Talk about rubbish neighbors.
A home buried under mountains of garbage has enraged residents of an affluent Los Angeles community.
“It’s a fire hazard. It’s filthy,” Miriam Kosberg, whose family owns the property directly behind the Fairfax dumping ground since 1955, told the Los Angeles Times.
The median price range for the Fairfax section of LA is $3.42 million, according to Realtor.com.
“There’s garbage all the way up to the back fence. It’s been like that for years,” Kosberg added.
The lawn is barely visible under the sea of white trash bags, newspapers, clothing and cartons of cigarettes, residents complained.

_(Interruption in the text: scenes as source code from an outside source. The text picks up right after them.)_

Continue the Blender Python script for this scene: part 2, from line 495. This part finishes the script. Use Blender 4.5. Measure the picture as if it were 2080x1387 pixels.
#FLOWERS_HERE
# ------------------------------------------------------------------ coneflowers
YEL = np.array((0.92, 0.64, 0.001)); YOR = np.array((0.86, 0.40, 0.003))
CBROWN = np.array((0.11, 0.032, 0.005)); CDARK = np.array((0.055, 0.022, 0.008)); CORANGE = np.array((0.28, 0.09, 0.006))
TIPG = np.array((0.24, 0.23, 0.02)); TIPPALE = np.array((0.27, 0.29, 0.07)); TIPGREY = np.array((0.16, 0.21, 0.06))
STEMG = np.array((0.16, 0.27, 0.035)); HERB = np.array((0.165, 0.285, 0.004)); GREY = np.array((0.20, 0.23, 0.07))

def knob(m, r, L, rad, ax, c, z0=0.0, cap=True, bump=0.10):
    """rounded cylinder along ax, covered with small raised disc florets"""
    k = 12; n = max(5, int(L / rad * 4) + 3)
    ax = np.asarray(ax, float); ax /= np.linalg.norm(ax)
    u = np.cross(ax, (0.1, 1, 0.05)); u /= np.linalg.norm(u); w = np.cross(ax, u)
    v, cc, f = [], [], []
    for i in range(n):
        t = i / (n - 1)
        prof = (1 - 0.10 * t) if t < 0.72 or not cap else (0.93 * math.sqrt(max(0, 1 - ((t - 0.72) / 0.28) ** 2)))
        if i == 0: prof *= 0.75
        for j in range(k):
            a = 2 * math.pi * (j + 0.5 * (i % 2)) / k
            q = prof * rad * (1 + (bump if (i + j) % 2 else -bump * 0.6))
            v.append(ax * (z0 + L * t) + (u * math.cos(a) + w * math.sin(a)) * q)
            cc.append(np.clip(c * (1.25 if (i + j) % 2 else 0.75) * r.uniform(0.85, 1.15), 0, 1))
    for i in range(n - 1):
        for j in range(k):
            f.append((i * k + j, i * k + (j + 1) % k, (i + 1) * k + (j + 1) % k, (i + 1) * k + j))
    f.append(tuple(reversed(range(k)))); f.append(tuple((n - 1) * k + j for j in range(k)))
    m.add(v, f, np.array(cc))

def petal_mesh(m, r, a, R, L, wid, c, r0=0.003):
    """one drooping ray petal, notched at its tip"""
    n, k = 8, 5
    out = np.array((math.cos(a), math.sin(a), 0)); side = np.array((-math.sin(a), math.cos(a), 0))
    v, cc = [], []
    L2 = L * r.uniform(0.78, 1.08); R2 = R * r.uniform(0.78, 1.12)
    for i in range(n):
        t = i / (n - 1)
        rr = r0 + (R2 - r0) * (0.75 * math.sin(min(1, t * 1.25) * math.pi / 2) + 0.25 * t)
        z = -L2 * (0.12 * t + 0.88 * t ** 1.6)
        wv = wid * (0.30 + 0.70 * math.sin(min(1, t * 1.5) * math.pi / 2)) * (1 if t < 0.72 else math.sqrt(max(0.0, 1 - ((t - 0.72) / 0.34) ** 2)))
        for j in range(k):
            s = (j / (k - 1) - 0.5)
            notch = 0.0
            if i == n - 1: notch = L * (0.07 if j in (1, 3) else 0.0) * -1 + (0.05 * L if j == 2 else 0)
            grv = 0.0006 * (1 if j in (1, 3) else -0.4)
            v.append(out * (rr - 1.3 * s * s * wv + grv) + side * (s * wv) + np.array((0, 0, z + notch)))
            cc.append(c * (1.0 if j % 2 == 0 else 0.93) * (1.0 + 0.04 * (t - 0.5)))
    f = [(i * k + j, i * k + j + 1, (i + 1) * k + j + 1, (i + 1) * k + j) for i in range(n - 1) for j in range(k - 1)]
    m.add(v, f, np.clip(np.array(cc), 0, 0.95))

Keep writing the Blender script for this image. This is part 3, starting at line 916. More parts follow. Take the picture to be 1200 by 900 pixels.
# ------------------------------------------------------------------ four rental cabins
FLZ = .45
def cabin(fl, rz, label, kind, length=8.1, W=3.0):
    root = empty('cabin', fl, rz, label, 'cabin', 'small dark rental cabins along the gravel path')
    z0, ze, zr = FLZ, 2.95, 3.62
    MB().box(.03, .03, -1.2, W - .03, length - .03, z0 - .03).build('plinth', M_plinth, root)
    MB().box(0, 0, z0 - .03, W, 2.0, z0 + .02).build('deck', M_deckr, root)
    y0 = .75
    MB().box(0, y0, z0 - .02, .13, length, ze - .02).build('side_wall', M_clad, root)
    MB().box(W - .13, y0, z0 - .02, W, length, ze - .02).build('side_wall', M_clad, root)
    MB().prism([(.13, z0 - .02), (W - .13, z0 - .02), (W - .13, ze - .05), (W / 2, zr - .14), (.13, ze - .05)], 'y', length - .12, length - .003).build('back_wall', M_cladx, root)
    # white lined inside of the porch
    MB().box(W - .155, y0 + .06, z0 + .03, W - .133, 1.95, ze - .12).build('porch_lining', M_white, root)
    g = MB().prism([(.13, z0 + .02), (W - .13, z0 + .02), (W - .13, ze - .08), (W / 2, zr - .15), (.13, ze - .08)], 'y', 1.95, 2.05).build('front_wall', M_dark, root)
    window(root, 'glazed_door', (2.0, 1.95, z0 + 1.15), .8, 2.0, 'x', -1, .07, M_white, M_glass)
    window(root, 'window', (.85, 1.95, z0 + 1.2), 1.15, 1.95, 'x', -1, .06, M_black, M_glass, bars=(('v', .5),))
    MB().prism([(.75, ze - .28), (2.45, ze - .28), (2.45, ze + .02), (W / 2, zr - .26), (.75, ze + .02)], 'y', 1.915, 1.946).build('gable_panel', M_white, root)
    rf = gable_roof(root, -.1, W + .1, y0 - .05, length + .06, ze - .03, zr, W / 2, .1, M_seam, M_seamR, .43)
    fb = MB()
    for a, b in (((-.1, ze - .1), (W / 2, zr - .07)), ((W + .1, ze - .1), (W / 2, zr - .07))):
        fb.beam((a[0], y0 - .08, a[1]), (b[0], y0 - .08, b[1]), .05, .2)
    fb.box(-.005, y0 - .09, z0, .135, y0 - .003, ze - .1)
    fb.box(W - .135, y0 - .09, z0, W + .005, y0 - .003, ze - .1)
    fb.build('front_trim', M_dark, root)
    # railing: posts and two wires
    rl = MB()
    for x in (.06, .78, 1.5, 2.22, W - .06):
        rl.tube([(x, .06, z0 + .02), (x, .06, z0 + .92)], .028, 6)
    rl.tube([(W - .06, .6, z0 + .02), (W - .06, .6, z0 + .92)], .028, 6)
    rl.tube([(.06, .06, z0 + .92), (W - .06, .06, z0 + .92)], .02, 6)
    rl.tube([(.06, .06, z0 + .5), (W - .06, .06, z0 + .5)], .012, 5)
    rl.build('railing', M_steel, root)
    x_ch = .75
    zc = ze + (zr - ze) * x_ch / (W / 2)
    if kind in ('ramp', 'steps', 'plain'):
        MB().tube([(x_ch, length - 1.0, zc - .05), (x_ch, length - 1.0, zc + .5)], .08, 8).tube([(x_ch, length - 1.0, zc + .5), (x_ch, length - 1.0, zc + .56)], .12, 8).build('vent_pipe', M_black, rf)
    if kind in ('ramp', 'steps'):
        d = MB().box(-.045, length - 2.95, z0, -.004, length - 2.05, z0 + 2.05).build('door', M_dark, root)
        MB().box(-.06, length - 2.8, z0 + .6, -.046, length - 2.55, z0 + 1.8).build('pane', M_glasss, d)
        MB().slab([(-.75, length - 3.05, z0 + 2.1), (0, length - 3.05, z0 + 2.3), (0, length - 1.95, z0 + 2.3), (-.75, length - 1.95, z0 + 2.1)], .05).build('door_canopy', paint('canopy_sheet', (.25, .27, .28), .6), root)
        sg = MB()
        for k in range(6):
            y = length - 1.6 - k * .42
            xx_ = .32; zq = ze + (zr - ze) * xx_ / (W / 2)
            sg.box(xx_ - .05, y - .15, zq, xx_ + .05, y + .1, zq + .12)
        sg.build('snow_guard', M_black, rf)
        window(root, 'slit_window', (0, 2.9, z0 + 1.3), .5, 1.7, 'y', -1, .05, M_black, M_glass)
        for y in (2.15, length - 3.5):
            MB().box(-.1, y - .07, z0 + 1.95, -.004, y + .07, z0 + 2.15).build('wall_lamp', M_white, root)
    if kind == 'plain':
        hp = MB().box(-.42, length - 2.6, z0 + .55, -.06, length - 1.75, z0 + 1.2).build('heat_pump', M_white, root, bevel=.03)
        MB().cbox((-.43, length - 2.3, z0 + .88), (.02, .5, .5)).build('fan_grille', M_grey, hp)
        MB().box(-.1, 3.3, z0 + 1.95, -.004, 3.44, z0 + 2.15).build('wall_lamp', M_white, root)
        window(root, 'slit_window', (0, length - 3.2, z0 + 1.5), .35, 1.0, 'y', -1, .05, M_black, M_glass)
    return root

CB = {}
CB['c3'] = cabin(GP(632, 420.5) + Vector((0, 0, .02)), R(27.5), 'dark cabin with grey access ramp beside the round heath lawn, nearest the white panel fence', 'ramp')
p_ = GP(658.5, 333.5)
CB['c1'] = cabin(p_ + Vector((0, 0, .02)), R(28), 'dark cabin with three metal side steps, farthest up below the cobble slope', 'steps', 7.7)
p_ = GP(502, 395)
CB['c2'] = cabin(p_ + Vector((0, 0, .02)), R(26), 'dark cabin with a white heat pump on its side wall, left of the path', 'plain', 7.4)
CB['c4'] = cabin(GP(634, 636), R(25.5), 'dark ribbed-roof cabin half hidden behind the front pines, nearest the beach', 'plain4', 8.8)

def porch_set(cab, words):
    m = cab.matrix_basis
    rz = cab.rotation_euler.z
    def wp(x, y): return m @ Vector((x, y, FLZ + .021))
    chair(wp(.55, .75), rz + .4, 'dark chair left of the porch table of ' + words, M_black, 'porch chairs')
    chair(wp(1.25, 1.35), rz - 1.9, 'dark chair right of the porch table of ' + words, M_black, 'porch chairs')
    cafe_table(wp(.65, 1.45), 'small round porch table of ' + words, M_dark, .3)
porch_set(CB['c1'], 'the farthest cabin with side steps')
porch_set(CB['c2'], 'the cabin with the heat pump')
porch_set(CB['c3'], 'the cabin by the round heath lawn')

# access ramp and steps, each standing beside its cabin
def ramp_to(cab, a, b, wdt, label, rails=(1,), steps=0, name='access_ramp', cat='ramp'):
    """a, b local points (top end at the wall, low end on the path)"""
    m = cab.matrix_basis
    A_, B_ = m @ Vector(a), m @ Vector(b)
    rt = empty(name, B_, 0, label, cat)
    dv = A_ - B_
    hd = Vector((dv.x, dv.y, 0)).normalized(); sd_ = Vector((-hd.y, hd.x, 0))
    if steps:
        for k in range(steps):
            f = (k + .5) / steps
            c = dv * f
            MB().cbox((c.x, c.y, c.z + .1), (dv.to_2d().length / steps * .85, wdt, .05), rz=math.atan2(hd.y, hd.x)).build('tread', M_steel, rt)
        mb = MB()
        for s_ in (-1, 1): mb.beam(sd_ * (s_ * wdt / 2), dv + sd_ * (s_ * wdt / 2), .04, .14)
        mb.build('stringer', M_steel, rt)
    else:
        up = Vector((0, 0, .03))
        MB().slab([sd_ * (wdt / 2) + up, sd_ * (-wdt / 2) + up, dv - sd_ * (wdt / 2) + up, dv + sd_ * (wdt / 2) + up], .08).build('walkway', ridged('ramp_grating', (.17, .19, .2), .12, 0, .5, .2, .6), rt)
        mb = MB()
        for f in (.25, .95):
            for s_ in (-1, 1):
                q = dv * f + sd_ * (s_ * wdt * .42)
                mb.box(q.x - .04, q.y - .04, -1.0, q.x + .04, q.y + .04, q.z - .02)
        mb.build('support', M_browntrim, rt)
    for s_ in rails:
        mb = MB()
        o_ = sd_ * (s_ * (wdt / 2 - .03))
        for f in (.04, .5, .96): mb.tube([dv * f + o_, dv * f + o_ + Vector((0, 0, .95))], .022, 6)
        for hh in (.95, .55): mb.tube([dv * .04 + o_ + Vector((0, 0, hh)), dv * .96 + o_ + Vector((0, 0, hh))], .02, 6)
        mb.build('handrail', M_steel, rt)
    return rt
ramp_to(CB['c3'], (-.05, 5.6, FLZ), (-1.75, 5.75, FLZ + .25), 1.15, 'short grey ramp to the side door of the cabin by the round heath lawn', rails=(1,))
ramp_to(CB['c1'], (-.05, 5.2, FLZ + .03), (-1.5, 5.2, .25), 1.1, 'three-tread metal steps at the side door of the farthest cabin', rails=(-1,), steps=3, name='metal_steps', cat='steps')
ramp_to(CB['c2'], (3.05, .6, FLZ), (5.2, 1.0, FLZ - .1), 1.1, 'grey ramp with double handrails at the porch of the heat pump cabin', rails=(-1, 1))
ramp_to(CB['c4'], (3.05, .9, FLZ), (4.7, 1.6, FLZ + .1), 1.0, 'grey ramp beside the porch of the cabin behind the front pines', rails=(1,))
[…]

Meanwhile, a putrid odor has been emanating from the home, leaving neighbors concerned about what may lurk beneath the overgrown vegetation and accumulated debris.
“It’s unsanitary,” a woman who has lived in the neighborhood for more than two decades, told the publication anonymously.
The woman revealed that she’d complained about the property since the early 2000s.
And since July, the Department of Building and Safety has fielded dozens of complaints that remain under investigation, city records revealed. An order to comply was also issued in November.
“We are fed up, but we’re compassionate. In a perfect world, he gets help and someone helps make his environment nicer for him,” she said of the property’s owner.
On Wednesday, Los Angeles Mayor Karen Bass, joined by Councilwoman Katy Yaroslavsky, who represents Fairfax, traveled to the home declaring it a “public health emergency.”
“Both of us, as you know, are new. I am tracking this from last night to find out where complaints were lodged and what happened in the process,” Bass added.
Raymond Gaon has owned the property since mid-1990, according to public records.
He was ordered to remove the garbage in 2014 and three years later, the city filed two misdemeanor criminal charges for noncompliance before the case was dismissed in 2019.